Flashing on my Own

My apologies before you read this. I can be so ditzy at times. I’d planned to take selfies during the whole thing and managed to shoot a…

Flashing on my Own

My apologies before you read this. I can be so ditzy at times. I’d planned to take selfies during the whole thing and managed to shoot a couple as I got out of the car but then with my nerves the sexy feeling drove it straight out of my mind. I deserve punishment. I’m sure you can think of something appropriate! XX

Well, today taught me two things. Firstly, flashing on my own is not as much fun as with Carol, but secondly, flashing on my own is one hell of a lot sexier than doing it with someone else.

I needed to convince myself I could do this. When I’d been out with Carol, we were chatting and laughing and she was goading me on so much that even though it was incredibly sexy, especially when I peed, somehow I felt I was cheating. I had to do it totally alone.

So this morning I set out with that intention. The weather was not exactly kind, it being dull and overcast, but at least it wasn’t raining and I thought it might make life easier for me with fewer people around.

I decided on a set of lingerie with tan stockings and a white slip. I know I’m ridiculously old-fashioned and perhaps the only woman in the country still wearing one, certainly on a day-to-day basis but they do make me feel that extra bit sexy. I completed the outfit with a wide hemmed dress.

I’d decided I was going to Felixstowe. It has a long promenade and plenty of benches to sit on. There were always a number of people wandering around and hopefully not huge crowds due to the weather.

I wandered around for a while trying to get up the courage I needed. Being on my own and with no one goading me certainly made me more nervous. I eventually chose a bench that I thought would be okay. It was on the far side of the prom away from the sea so everyone walking past would be in front of me.

Time to prove I could do this. I sat down, crossed my legs, and hitched my skirt up to just the tops of my stockings. The welts and my suspender straps were there for all to see. It produced a feeling of sheer wantonness.

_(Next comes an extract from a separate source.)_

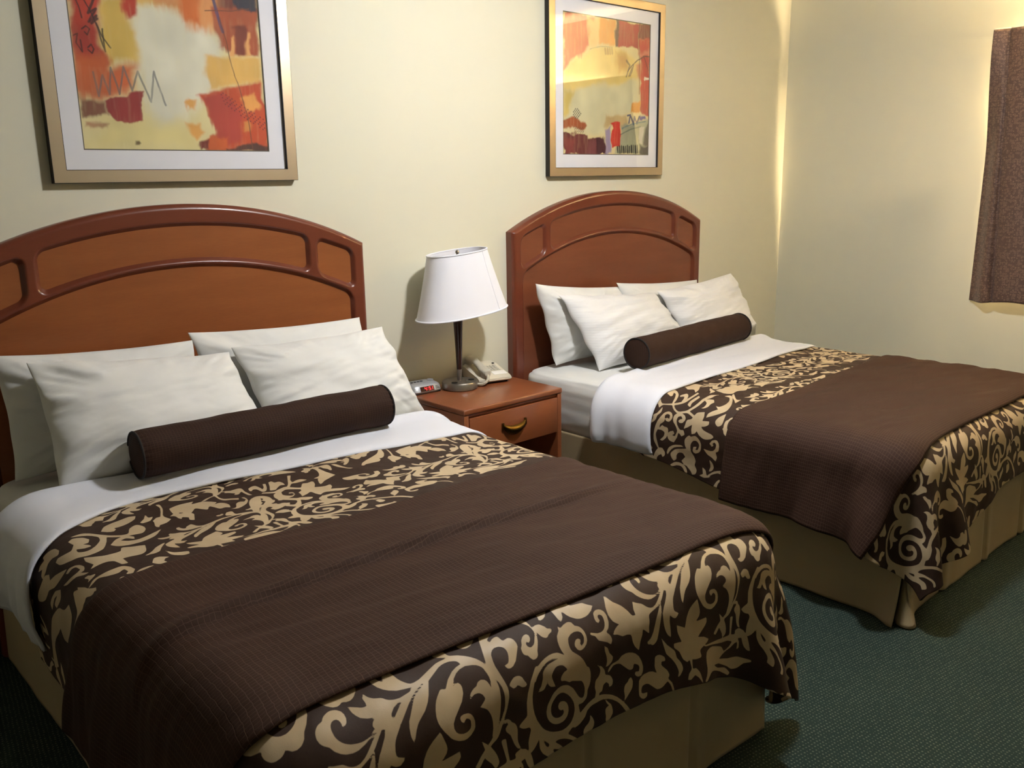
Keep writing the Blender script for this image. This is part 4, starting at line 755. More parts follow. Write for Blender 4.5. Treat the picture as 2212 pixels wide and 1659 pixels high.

I pulled my phone out and pretended to be using it so I had an excuse not to catch people's eye.

My heart rate had quickened when I’d hitched my skirt up and remained there. I also left my blouse buttons undone, revealing my bra. I had to wait for what seemed like hours for the first people to walk by, but in reality, I suppose it was only a couple of minutes. It was a middle-aged couple but as far as I could tell they didn’t notice me.

There followed a cross-section of people but none, as far as I could see spotted what I was displaying. I was beginning to think I was going to have to do something more drastic when a young couple probably in their twenties walked by. He was on the side away from me and talking to his girlfriend. I glanced up just as I saw his eyes take in my display. I reacted without thinking. I uncrossed my legs and left them apart, as I had done at the station. He definitely saw what I displayed! Oh, what a feeling! I’d assumed the guy at the station had seen everything, but this was no assumption. This was definite. This was me, showing the world my knickers, my bra! The leak was immediate. The feeling sublime. Okay, so no doubt many reading this will think a flash of knicker is nothing, but to this, until very recently, staid middle-aged woman it was earth shattering.

I left my legs as they were and hitched my skirt up beyond my suspender snaps. God, I could feel my juices seeping out.

Within the next five minutes I had three further voyeurs appreciate the view. The last was an old gent of about seventy. He glanced over as he walked by and his head nearly twisted off as he kept his eyes on me as he walked on. If it hadn’t made me feel so hot I would have burst out laughing. Two minutes later he was back. I so wanted to speak to him. To get him to come over and tell me what he thought of me, but my courage failed me. He was walking slower this time and I did summon the courage to widen the gap between my knees. God, how I wished I’d left my knickers off.

Too soon he was gone. I was now unbearably hot. I decided now was the time to see if I could complete my other idea. I glanced left and right. No one was too close. I raised my bum off the bench and pulled my skirt from under me, leaving it covering just the tops of my thighs.

Still no one too close. It was now or never, so I started to pee. That delicious feeling of my piss soaking into my knickers was quadrupled by my doing it in this public spot. I’d drunk plenty during the morning so I knew the stream would last. I could hear it splashing on the ground under the bench which only heightened my feeling of depravity.

I looked left still no one. I looked right. There was another middle-aged couple approaching. Before they arrived though, my flow dried up. I had a sense of relief, but at the same time a terrible sense of disappointment.

The woman did stare and I realised I was still sitting with my legs apart and my stocking tops and knickers on display. I also had that puddle of piss under me. Whether she realised what it was I shall never know. Her husband appeared to miss everything!

I felt elated on so many levels. I’d proved I could do this without anyone having to encourage me and I felt so hot, so sluttish, so depraved.

I could have stayed, but decided I had enough in my memory to cherish. I’d save further experiences for another day. Another day when I remember to take photographs! Sorry!